Stated problem: Pull out all lines from the listing below in which the word "scene" appears.

Extracted entries:

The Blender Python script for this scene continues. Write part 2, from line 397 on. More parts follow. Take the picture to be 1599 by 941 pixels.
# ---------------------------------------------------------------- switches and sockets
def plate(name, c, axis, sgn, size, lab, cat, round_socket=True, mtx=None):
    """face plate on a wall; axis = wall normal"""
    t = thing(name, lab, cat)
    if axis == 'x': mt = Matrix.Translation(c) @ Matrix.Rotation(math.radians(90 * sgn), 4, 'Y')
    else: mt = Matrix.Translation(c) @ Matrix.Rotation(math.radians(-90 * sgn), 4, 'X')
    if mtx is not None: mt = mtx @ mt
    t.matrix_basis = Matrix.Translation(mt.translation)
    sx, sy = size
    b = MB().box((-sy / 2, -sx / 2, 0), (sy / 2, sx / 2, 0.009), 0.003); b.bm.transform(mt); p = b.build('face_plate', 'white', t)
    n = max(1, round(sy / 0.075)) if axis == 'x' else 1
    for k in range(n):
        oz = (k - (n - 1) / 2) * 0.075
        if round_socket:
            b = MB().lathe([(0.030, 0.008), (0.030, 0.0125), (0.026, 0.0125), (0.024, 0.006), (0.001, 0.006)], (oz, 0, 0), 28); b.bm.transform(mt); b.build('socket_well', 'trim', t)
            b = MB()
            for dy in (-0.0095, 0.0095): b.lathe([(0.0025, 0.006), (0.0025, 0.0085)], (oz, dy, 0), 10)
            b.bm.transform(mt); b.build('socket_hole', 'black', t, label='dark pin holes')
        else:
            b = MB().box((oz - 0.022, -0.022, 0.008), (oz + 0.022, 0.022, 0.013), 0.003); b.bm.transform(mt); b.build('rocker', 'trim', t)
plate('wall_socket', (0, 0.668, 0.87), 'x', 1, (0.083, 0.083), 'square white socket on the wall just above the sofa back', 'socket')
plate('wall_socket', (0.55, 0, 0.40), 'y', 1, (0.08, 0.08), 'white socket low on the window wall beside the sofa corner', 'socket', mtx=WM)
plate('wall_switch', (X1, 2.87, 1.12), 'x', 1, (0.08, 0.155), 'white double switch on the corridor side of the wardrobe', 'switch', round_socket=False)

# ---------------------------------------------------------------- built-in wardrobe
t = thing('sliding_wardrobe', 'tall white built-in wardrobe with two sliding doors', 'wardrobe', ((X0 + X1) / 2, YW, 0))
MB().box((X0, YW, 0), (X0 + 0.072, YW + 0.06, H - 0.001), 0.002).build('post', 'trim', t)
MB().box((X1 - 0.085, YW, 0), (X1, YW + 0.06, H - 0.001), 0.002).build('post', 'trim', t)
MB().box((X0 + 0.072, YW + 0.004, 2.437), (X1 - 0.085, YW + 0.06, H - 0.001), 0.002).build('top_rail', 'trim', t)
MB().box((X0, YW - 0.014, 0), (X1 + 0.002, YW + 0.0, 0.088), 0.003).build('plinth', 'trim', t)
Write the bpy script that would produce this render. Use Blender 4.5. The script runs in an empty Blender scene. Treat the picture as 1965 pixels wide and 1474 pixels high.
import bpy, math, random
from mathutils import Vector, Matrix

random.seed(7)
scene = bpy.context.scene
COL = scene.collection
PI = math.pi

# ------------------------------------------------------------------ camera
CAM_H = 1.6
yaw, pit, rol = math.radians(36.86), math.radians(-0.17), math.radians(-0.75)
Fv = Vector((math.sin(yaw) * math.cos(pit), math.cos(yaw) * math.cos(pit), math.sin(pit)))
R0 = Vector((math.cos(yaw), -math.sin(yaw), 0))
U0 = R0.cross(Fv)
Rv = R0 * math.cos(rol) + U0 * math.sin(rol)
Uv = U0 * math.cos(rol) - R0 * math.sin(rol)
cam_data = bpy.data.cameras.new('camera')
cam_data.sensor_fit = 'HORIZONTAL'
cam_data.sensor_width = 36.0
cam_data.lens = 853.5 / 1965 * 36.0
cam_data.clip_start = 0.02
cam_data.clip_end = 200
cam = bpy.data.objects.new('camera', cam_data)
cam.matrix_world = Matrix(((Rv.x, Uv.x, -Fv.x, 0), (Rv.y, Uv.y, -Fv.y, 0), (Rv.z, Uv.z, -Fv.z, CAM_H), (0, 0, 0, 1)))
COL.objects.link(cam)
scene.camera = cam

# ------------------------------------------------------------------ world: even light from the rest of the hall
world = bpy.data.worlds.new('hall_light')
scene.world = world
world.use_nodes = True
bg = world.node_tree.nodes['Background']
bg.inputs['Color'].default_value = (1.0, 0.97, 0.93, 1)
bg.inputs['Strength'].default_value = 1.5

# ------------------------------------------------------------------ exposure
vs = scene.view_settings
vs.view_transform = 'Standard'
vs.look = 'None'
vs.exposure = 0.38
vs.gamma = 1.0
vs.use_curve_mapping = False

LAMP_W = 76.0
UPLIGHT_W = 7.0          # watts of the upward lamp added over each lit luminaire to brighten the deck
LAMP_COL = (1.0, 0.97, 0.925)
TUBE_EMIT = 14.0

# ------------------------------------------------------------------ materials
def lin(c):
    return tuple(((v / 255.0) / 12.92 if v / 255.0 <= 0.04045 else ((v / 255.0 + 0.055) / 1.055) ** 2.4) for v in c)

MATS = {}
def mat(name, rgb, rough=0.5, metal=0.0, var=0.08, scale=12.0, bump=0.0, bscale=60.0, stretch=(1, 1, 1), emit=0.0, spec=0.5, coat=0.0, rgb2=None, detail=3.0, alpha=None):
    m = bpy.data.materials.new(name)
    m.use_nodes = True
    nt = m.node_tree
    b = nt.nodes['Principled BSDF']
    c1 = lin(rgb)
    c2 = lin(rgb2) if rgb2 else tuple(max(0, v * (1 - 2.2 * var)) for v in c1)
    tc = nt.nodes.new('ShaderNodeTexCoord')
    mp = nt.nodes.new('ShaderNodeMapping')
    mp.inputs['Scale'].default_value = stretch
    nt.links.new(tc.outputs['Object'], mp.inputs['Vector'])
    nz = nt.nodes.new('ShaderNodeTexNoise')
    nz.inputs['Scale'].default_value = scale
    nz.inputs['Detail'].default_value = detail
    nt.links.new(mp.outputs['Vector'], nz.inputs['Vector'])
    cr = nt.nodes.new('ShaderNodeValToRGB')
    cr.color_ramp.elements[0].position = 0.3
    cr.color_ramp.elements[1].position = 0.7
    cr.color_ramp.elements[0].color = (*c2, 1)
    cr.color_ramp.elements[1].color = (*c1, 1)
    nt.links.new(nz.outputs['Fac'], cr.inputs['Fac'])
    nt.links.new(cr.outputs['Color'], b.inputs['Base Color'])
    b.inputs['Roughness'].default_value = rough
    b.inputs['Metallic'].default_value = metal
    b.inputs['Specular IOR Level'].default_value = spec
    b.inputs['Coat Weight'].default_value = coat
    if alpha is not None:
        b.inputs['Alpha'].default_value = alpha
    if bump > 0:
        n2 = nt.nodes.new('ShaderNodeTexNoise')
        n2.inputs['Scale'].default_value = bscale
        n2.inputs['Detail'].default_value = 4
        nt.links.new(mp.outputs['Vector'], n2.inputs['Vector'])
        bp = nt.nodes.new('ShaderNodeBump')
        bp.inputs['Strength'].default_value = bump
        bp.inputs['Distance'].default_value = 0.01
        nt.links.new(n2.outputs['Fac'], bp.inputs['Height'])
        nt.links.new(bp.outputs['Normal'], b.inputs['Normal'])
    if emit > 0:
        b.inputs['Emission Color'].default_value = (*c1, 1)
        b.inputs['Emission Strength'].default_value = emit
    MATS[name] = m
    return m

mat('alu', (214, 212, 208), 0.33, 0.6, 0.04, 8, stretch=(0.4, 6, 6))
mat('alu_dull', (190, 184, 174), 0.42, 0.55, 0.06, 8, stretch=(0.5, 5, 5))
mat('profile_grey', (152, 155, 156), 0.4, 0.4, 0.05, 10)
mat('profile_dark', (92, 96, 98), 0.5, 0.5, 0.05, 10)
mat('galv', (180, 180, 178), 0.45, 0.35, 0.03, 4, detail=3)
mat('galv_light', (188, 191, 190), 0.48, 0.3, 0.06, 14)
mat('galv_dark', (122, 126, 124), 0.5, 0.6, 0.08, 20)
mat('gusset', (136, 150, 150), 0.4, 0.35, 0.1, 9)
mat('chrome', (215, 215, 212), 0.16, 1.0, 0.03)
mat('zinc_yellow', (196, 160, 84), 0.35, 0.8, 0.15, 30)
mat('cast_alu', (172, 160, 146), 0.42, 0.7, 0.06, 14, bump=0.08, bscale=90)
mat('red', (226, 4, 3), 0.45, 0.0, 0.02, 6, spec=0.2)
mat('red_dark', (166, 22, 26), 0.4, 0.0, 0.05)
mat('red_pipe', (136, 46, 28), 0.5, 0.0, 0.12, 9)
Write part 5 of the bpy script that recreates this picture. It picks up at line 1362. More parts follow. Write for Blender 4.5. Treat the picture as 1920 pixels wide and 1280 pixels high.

Response:
The Blender Python script for this scene continues. Write part 2, from line 397 on. More parts follow. Take the picture to be 1599 by 941 pixels.
Write the bpy script that would produce this render. Use Blender 4.5. The script runs in an empty Blender scene. Treat the picture as 1965 pixels wide and 1474 pixels high.
scene = bpy.context.scene
COL = scene.collection
scene.camera = cam
scene.world = world
vs = scene.view_settings